| Task details |
Repeat, exactly as written, every line from the one holding "What Blender Python" through the one holding "def to_ts(p): return". Leave out all other lines.

| Records supplied |
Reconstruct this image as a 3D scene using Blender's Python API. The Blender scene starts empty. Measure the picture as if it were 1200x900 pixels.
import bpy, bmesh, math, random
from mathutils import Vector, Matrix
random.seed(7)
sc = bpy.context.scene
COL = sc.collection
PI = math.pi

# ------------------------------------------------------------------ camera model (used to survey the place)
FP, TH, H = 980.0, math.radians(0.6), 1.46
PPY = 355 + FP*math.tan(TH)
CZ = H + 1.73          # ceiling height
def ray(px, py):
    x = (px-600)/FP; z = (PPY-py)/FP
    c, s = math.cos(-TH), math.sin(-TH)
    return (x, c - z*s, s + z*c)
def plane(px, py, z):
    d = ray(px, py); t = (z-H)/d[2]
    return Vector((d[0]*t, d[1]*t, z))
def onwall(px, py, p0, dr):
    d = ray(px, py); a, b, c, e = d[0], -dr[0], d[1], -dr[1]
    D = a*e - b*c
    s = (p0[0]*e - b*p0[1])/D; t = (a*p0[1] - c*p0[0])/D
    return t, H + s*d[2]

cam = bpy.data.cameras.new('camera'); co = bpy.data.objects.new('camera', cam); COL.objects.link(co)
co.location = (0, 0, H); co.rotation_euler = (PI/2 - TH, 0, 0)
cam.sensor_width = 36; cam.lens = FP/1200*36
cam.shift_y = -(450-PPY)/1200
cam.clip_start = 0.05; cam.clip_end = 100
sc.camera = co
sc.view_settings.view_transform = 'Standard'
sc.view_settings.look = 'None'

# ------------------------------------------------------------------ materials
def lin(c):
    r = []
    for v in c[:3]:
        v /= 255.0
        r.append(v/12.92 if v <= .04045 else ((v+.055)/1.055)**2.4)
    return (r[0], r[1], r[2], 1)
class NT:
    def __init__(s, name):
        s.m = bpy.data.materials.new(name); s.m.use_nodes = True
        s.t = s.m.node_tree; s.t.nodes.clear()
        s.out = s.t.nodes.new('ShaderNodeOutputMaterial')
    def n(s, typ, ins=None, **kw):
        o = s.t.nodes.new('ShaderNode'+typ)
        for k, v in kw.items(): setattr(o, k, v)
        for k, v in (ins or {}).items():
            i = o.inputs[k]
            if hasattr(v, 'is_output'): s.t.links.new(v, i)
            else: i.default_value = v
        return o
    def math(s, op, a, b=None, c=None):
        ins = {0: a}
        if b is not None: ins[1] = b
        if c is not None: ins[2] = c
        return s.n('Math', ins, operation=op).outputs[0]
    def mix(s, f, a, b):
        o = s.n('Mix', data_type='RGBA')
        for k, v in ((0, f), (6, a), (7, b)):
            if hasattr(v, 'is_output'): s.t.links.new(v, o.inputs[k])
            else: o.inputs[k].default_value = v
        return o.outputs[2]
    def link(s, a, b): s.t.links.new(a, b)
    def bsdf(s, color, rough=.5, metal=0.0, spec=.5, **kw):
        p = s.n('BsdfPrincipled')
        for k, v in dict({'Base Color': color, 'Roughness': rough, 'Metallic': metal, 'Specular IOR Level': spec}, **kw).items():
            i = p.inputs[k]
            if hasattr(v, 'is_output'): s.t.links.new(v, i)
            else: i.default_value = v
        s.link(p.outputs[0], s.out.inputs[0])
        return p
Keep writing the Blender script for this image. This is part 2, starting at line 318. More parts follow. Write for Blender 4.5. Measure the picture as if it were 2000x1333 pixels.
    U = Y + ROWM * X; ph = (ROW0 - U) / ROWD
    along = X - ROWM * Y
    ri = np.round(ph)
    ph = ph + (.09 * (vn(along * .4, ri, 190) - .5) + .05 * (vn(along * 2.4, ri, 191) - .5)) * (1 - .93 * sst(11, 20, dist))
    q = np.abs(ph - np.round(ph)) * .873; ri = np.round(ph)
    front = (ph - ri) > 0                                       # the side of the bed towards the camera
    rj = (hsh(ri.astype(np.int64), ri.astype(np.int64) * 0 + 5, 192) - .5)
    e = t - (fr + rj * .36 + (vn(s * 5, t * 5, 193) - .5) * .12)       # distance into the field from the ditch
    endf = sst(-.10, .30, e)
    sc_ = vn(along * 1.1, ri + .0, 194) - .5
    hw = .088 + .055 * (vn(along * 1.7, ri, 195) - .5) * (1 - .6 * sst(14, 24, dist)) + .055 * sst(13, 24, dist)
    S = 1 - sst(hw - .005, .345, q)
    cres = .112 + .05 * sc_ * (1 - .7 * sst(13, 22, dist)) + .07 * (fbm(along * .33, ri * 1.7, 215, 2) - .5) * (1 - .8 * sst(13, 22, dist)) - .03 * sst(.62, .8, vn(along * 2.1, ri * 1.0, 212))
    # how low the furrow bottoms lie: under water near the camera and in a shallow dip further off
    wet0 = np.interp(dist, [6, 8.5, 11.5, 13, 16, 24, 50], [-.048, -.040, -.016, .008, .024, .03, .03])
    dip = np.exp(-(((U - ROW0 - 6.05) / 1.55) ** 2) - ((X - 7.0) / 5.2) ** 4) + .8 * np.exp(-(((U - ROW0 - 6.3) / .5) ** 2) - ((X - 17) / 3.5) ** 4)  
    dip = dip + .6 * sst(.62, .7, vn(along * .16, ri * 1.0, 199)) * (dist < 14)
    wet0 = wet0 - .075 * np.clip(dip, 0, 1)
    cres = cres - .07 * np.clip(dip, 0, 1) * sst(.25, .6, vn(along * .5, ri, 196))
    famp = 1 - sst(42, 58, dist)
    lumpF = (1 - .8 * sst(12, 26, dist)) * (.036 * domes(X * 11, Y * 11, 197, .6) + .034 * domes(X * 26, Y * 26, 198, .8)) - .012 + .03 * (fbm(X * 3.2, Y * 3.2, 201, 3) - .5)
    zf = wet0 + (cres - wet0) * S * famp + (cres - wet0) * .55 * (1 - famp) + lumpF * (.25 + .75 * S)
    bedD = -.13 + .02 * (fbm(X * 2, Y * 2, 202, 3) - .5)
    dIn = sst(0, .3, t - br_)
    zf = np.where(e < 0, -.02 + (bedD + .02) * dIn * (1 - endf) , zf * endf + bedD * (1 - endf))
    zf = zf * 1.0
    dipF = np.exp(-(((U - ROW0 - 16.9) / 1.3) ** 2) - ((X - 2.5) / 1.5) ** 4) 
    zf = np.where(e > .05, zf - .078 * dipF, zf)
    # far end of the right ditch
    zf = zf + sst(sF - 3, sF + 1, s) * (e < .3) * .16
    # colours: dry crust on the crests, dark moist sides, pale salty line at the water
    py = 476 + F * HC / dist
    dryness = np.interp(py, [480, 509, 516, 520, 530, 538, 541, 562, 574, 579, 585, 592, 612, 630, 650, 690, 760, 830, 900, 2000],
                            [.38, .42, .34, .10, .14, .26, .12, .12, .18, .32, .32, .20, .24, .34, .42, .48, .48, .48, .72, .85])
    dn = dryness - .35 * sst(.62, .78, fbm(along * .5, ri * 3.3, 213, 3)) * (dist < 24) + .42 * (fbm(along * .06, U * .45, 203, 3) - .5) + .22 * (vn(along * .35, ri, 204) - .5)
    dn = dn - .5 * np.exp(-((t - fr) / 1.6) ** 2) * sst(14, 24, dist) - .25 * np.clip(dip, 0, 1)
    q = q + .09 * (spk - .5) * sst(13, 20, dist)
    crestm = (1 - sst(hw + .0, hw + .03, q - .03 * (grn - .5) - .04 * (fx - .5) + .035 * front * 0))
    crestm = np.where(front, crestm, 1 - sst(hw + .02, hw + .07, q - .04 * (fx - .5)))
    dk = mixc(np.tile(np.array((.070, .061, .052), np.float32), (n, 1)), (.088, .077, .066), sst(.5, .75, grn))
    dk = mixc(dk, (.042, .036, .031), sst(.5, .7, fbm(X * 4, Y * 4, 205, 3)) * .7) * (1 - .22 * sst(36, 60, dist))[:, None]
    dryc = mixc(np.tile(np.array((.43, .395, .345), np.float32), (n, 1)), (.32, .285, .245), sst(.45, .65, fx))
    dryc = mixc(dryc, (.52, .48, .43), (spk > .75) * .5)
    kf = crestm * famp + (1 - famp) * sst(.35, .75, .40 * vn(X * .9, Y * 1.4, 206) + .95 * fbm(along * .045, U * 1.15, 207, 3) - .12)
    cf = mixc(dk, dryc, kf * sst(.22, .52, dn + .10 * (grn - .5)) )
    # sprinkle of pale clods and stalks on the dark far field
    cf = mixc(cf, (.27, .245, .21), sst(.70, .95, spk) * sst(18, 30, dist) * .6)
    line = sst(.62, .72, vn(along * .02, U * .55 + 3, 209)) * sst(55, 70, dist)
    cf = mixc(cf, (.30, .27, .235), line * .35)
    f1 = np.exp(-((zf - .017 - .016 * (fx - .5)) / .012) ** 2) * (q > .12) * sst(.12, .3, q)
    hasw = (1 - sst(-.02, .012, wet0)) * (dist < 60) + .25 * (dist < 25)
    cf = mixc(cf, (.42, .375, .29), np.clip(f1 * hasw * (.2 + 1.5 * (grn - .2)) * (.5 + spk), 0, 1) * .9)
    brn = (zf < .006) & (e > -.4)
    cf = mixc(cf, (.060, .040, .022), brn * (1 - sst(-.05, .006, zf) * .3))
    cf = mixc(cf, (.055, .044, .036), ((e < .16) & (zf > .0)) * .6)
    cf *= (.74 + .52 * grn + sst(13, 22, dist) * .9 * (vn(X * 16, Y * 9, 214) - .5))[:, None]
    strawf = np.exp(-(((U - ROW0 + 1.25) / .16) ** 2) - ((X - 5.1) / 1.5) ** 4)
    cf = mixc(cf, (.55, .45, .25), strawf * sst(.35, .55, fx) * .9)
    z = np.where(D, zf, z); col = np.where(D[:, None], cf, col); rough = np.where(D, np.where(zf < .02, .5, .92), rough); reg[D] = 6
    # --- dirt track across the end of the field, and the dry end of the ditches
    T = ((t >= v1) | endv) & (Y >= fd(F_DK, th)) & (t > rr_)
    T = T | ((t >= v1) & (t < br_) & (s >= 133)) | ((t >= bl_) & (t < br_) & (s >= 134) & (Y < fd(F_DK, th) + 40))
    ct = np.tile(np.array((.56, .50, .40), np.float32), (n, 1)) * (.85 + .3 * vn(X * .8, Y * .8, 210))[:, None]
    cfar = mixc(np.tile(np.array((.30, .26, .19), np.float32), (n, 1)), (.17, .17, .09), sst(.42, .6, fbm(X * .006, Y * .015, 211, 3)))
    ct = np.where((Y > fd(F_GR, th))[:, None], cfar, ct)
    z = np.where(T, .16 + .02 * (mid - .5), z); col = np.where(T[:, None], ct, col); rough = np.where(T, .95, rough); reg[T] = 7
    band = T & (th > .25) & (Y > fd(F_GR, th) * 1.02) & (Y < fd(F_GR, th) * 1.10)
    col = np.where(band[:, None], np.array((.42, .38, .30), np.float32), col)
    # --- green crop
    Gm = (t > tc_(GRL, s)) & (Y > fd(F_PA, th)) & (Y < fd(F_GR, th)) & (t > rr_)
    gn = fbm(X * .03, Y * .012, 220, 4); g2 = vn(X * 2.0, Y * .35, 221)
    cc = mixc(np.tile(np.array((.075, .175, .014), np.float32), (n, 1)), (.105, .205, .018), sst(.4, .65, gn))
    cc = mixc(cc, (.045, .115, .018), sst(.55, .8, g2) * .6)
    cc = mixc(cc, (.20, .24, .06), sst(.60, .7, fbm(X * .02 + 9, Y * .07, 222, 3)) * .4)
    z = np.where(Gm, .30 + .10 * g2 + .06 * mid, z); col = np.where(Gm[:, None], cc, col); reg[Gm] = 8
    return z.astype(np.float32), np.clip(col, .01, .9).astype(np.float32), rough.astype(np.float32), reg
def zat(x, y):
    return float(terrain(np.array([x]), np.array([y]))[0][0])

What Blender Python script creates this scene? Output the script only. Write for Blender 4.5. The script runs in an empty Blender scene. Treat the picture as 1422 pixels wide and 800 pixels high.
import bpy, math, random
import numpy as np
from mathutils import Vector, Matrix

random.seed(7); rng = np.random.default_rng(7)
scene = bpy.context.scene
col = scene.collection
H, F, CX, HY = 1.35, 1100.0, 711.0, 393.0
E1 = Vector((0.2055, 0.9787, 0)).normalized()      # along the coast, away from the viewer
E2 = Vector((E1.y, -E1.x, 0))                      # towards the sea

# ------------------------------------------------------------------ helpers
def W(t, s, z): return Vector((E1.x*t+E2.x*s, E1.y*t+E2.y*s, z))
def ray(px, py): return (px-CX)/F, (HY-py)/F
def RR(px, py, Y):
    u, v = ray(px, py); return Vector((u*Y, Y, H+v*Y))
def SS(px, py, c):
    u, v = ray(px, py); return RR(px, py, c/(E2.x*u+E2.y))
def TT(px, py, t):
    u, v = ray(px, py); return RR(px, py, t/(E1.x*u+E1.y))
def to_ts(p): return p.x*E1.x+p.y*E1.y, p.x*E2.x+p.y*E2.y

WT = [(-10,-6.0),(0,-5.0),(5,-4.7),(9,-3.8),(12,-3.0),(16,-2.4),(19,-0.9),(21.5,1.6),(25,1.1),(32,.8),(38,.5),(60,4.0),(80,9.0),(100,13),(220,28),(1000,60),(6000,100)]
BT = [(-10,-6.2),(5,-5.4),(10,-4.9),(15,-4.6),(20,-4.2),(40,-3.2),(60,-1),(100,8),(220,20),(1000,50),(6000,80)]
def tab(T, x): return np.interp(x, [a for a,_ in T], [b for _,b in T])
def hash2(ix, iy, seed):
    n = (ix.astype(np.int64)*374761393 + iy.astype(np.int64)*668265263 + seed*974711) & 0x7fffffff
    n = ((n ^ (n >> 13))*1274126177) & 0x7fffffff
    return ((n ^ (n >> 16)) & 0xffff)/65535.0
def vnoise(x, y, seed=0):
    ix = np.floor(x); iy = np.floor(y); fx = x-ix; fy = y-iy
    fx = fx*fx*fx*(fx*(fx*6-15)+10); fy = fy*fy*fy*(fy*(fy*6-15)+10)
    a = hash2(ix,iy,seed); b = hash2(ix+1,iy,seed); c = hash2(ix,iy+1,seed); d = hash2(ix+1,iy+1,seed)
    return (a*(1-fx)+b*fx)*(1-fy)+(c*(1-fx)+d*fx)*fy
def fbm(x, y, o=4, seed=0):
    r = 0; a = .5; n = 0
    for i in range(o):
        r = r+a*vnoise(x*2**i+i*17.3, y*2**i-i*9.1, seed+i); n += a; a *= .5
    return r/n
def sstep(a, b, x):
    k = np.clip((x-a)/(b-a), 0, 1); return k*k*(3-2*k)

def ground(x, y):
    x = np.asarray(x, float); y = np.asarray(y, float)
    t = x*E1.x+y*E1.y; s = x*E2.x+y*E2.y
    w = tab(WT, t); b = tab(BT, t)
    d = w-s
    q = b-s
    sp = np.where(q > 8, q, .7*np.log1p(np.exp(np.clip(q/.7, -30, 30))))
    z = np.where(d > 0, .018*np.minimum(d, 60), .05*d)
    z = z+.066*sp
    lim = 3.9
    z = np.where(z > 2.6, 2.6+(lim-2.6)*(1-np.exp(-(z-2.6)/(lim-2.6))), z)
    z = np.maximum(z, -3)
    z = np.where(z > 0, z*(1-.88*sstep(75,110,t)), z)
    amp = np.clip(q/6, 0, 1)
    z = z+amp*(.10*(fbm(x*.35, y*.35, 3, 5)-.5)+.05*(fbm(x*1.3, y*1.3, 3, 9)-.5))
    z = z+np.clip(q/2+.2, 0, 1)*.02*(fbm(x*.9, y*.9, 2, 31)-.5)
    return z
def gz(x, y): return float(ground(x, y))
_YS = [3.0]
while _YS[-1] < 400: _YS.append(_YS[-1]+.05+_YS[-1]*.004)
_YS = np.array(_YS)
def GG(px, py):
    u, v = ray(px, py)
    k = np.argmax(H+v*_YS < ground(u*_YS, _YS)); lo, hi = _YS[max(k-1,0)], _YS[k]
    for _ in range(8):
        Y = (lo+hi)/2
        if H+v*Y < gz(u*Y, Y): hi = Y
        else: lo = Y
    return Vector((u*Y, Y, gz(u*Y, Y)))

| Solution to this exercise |
What Blender Python script creates this scene? Output the script only. Write for Blender 4.5. The script runs in an empty Blender scene. Treat the picture as 1422 pixels wide and 800 pixels high.
import bpy, math, random
import numpy as np
from mathutils import Vector, Matrix

random.seed(7); rng = np.random.default_rng(7)
scene = bpy.context.scene
col = scene.collection
H, F, CX, HY = 1.35, 1100.0, 711.0, 393.0
E1 = Vector((0.2055, 0.9787, 0)).normalized()      # along the coast, away from the viewer
E2 = Vector((E1.y, -E1.x, 0))                      # towards the sea

# ------------------------------------------------------------------ helpers
def W(t, s, z): return Vector((E1.x*t+E2.x*s, E1.y*t+E2.y*s, z))
def ray(px, py): return (px-CX)/F, (HY-py)/F
def RR(px, py, Y):
    u, v = ray(px, py); return Vector((u*Y, Y, H+v*Y))
def SS(px, py, c):
    u, v = ray(px, py); return RR(px, py, c/(E2.x*u+E2.y))
def TT(px, py, t):
    u, v = ray(px, py); return RR(px, py, t/(E1.x*u+E1.y))
def to_ts(p): return p.x*E1.x+p.y*E1.y, p.x*E2.x+p.y*E2.y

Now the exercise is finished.